The biography I owned about Wallace Stevens, a library discard, on first reading, was undistinguished. But so, it claimed, was most of his life. After all, the insurance company attorney traveled only on business and to Florida on vacation. This, in spite of the fact that over nine hundred of his letters and a number of journal excerpts have been published, a frightening wealth of source material. Samuel Morse is best when he is quoting Stevens, whose language is full of lively, specific detail. Morse' own voice, though he knew Stevens, is given to too much critical commentary and too little story.

To a poet who also has made a career outside of writing or teaching, it seems a little sad that his professional life gets so little attention. These professions create "desert places in a poet's career." But desert places, which sometimes cause the silences that Tillie Olsen explored, fascinate me. Tell me. What does an insurance attorney do? What is a day like in the office? What takes him out on the road? During those times when we stop writing, we don't stop living. It's not so easy to separate the two. Answering those questions would require a very different type of research of the biographer.

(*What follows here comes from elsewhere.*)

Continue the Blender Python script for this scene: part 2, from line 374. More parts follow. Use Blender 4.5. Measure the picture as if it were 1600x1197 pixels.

As a trained librarian, I felt a second reading of Samuel Morse's biography of Stevens was required. This is not the summer reading of a fifteen-year-old who swallowed one or two of her aunts' Harlequin novels a day. No one will give me a prize for being in a hurry. Time to realized that Death will not allow me to read everything I want. In fairness to the authors, better to slow down and absorb more completely what I read.

This longing for more narrative gives me an opportunity to confront (or circle endlessly) my discomfort with and hunger for personal detail. My husband's fascination with news about Paris Hilton astounds me. But I did once read all the way through the Gelb biography of Eugene O'Neill. I must confess, I searched for other biographies of Stevens and turned up a collection of his journal entries as a young man edited by his daughter and a two volume work by Joan Richardson. How much data am I entitled to? How much do I want? How much can I use? In this age of entitlement and freedom of information, what right to privacy do the living and dead have? There is a great deal available. So once a reader has all this additional information about a writer, what can be done with it?

Perhaps, Stevens preferred not to have his personal life examined in the light of his professional or poetic work. And vice versa. His journal entries are unlikely to begin "Researched litigation history of. . . ." or "Picked up milk and bread on the way back from work." For me, the strongest statement about the work is the work, the poem as read or heard. Poets offer readers a poem. The reader takes that artifact and gives in new life. Many of his poems require of the reader a contemplative rather than an inquiring mind.

Ironically, if the work itself is not complex and intriguing, if it cannot stand alone, what market will biographies and critical studies find? In the most recent Poets and Writers Magazine, Amy Shearn asks "Where are the badly behaved writers?" Badly behaved writers made more interesting material for many an M.F.A. and Ph.D. thesis. But the steadily working creative writing students she knows best, like Stevens, concentrate on hard work in a highly competitive world. It will be a pity if their biographers cannot.

It was in Wallace Stevens' "The House Was Quiet and the World Was Calm" that I found an explanation for why I no longer have that hunger to own writers by knowing facts about them and why I get impatient when trying to write an essay about someone else's poetry. My most fulfilled moments as a writer and a reader occur when I am lost in the work, not analyzing it or explaining it, but becoming it. "[Truth] itself is summer and night, itself/Is the reader leaning late and reading there." Then my world, the work before me, and the writer's world exist without seams. A pause between breaths. I wonder if its possible for that to continue for longer than a moment.